The data below needs to be returned exactly, line for line.

====================

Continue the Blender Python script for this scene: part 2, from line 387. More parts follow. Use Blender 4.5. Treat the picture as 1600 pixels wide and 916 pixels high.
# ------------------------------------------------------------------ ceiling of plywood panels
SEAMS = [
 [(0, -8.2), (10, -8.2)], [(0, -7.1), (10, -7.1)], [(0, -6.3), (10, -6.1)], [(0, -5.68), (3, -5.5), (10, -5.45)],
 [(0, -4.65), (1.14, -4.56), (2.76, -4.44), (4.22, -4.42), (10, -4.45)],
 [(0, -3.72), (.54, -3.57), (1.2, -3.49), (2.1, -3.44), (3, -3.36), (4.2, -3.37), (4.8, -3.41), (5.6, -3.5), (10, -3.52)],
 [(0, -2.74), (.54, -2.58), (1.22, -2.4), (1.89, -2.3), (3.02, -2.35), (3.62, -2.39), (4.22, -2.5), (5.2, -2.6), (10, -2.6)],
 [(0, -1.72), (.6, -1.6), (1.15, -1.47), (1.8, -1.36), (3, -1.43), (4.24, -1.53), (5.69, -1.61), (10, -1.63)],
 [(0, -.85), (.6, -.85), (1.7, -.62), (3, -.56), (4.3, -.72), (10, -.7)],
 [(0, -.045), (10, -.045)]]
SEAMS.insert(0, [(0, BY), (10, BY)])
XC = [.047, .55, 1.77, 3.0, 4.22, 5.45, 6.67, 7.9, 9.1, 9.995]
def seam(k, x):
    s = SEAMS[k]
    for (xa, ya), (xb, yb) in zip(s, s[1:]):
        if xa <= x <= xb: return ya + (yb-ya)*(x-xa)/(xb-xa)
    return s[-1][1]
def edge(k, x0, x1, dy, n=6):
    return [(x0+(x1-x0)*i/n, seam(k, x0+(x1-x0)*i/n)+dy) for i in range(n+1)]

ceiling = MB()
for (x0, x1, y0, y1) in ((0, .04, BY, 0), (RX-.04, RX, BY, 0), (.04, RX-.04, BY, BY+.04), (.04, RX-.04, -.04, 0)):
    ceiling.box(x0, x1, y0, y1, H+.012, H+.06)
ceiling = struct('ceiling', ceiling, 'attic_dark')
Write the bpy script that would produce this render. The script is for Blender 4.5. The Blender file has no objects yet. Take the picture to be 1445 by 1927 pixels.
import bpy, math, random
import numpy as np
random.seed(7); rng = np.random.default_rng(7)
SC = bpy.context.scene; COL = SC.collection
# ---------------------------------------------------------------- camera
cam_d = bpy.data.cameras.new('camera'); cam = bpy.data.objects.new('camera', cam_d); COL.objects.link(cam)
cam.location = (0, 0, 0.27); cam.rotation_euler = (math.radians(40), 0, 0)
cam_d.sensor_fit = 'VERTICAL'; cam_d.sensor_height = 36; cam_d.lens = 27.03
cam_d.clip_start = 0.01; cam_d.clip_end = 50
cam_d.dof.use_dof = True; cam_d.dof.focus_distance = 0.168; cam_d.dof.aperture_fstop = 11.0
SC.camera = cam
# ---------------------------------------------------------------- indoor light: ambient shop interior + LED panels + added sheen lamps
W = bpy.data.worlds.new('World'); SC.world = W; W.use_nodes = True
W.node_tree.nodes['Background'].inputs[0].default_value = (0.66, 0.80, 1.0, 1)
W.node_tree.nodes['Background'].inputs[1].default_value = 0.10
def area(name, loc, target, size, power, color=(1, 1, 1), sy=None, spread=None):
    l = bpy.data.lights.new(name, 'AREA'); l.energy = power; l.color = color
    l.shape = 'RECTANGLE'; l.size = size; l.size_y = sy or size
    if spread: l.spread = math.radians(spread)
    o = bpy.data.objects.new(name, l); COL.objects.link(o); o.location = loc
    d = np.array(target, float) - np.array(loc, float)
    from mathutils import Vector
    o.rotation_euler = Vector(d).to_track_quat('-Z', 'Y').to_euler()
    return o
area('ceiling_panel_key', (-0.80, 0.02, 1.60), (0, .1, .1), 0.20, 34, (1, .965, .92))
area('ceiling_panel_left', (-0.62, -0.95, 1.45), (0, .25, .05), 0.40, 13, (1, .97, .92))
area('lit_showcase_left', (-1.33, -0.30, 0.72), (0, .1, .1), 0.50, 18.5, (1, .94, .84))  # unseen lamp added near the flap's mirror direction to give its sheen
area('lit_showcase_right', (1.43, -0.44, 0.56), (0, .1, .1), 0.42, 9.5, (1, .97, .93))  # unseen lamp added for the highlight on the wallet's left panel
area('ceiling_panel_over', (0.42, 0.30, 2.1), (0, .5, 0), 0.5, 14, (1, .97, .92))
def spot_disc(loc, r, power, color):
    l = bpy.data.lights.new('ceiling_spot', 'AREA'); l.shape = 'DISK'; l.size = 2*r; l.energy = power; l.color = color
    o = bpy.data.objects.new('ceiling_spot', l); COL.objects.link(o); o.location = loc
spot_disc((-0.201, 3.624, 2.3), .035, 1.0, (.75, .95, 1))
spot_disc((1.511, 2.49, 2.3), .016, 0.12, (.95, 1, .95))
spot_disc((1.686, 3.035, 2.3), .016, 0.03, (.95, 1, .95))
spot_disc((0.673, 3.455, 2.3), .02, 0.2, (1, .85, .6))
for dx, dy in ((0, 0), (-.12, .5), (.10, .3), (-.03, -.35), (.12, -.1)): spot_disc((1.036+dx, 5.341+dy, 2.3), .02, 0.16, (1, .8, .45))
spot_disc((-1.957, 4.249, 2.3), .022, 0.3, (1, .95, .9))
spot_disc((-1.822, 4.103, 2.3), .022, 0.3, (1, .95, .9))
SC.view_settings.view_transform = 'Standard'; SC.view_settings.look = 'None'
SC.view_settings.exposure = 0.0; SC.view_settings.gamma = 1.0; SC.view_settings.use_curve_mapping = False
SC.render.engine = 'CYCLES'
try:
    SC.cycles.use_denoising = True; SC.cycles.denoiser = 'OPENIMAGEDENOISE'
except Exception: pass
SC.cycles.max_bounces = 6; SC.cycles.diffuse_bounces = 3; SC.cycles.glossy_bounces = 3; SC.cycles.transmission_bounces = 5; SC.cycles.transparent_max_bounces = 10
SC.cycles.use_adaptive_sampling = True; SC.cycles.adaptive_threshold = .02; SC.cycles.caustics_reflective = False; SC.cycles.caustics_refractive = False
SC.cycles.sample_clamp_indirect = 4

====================

__SOLVED PROBLEM__:
Continue the Blender Python script for this scene: part 2, from line 387. More parts follow. Use Blender 4.5. Treat the picture as 1600 pixels wide and 916 pixels high.
# ------------------------------------------------------------------ ceiling of plywood panels
SEAMS = [
 [(0, -8.2), (10, -8.2)], [(0, -7.1), (10, -7.1)], [(0, -6.3), (10, -6.1)], [(0, -5.68), (3, -5.5), (10, -5.45)],
 [(0, -4.65), (1.14, -4.56), (2.76, -4.44), (4.22, -4.42), (10, -4.45)],
 [(0, -3.72), (.54, -3.57), (1.2, -3.49), (2.1, -3.44), (3, -3.36), (4.2, -3.37), (4.8, -3.41), (5.6, -3.5), (10, -3.52)],
 [(0, -2.74), (.54, -2.58), (1.22, -2.4), (1.89, -2.3), (3.02, -2.35), (3.62, -2.39), (4.22, -2.5), (5.2, -2.6), (10, -2.6)],
 [(0, -1.72), (.6, -1.6), (1.15, -1.47), (1.8, -1.36), (3, -1.43), (4.24, -1.53), (5.69, -1.61), (10, -1.63)],
 [(0, -.85), (.6, -.85), (1.7, -.62), (3, -.56), (4.3, -.72), (10, -.7)],
 [(0, -.045), (10, -.045)]]
SEAMS.insert(0, [(0, BY), (10, BY)])
XC = [.047, .55, 1.77, 3.0, 4.22, 5.45, 6.67, 7.9, 9.1, 9.995]
def seam(k, x):
    s = SEAMS[k]
    for (xa, ya), (xb, yb) in zip(s, s[1:]):
        if xa <= x <= xb: return ya + (yb-ya)*(x-xa)/(xb-xa)
    return s[-1][1]
def edge(k, x0, x1, dy, n=6):
    return [(x0+(x1-x0)*i/n, seam(k, x0+(x1-x0)*i/n)+dy) for i in range(n+1)]

ceiling = MB()
for (x0, x1, y0, y1) in ((0, .04, BY, 0), (RX-.04, RX, BY, 0), (.04, RX-.04, BY, BY+.04), (.04, RX-.04, -.04, 0)):
    ceiling.box(x0, x1, y0, y1, H+.012, H+.06)
ceiling = struct('ceiling', ceiling, 'attic_dark')
Write the bpy script that would produce this render. The script is for Blender 4.5. The Blender file has no objects yet. Take the picture to be 1445 by 1927 pixels.
import bpy, math, random
import numpy as np
random.seed(7); rng = np.random.default_rng(7)
SC = bpy.context.scene; COL = SC.collection
# ---------------------------------------------------------------- camera
cam_d = bpy.data.cameras.new('camera'); cam = bpy.data.objects.new('camera', cam_d); COL.objects.link(cam)
cam.location = (0, 0, 0.27); cam.rotation_euler = (math.radians(40), 0, 0)
cam_d.sensor_fit = 'VERTICAL'; cam_d.sensor_height = 36; cam_d.lens = 27.03
cam_d.clip_start = 0.01; cam_d.clip_end = 50
cam_d.dof.use_dof = True; cam_d.dof.focus_distance = 0.168; cam_d.dof.aperture_fstop = 11.0
SC.camera = cam
# ---------------------------------------------------------------- indoor light: ambient shop interior + LED panels + added sheen lamps
W = bpy.data.worlds.new('World'); SC.world = W; W.use_nodes = True
W.node_tree.nodes['Background'].inputs[0].default_value = (0.66, 0.80, 1.0, 1)
W.node_tree.nodes['Background'].inputs[1].default_value = 0.10
def area(name, loc, target, size, power, color=(1, 1, 1), sy=None, spread=None):
    l = bpy.data.lights.new(name, 'AREA'); l.energy = power; l.color = color
    l.shape = 'RECTANGLE'; l.size = size; l.size_y = sy or size
    if spread: l.spread = math.radians(spread)
    o = bpy.data.objects.new(name, l); COL.objects.link(o); o.location = loc
    d = np.array(target, float) - np.array(loc, float)
    from mathutils import Vector
    o.rotation_euler = Vector(d).to_track_quat('-Z', 'Y').to_euler()
    return o
area('ceiling_panel_key', (-0.80, 0.02, 1.60), (0, .1, .1), 0.20, 34, (1, .965, .92))
area('ceiling_panel_left', (-0.62, -0.95, 1.45), (0, .25, .05), 0.40, 13, (1, .97, .92))
area('lit_showcase_left', (-1.33, -0.30, 0.72), (0, .1, .1), 0.50, 18.5, (1, .94, .84))  # unseen lamp added near the flap's mirror direction to give its sheen
area('lit_showcase_right', (1.43, -0.44, 0.56), (0, .1, .1), 0.42, 9.5, (1, .97, .93))  # unseen lamp added for the highlight on the wallet's left panel
area('ceiling_panel_over', (0.42, 0.30, 2.1), (0, .5, 0), 0.5, 14, (1, .97, .92))
def spot_disc(loc, r, power, color):
    l = bpy.data.lights.new('ceiling_spot', 'AREA'); l.shape = 'DISK'; l.size = 2*r; l.energy = power; l.color = color
    o = bpy.data.objects.new('ceiling_spot', l); COL.objects.link(o); o.location = loc
spot_disc((-0.201, 3.624, 2.3), .035, 1.0, (.75, .95, 1))
spot_disc((1.511, 2.49, 2.3), .016, 0.12, (.95, 1, .95))
spot_disc((1.686, 3.035, 2.3), .016, 0.03, (.95, 1, .95))
spot_disc((0.673, 3.455, 2.3), .02, 0.2, (1, .85, .6))
for dx, dy in ((0, 0), (-.12, .5), (.10, .3), (-.03, -.35), (.12, -.1)): spot_disc((1.036+dx, 5.341+dy, 2.3), .02, 0.16, (1, .8, .45))
spot_disc((-1.957, 4.249, 2.3), .022, 0.3, (1, .95, .9))
spot_disc((-1.822, 4.103, 2.3), .022, 0.3, (1, .95, .9))
SC.view_settings.view_transform = 'Standard'; SC.view_settings.look = 'None'
SC.view_settings.exposure = 0.0; SC.view_settings.gamma = 1.0; SC.view_settings.use_curve_mapping = False
SC.render.engine = 'CYCLES'
try:
    SC.cycles.use_denoising = True; SC.cycles.denoiser = 'OPENIMAGEDENOISE'
except Exception: pass
SC.cycles.max_bounces = 6; SC.cycles.diffuse_bounces = 3; SC.cycles.glossy_bounces = 3; SC.cycles.transmission_bounces = 5; SC.cycles.transparent_max_bounces = 10
SC.cycles.use_adaptive_sampling = True; SC.cycles.adaptive_threshold = .02; SC.cycles.caustics_reflective = False; SC.cycles.caustics_refractive = False
SC.cycles.sample_clamp_indirect = 4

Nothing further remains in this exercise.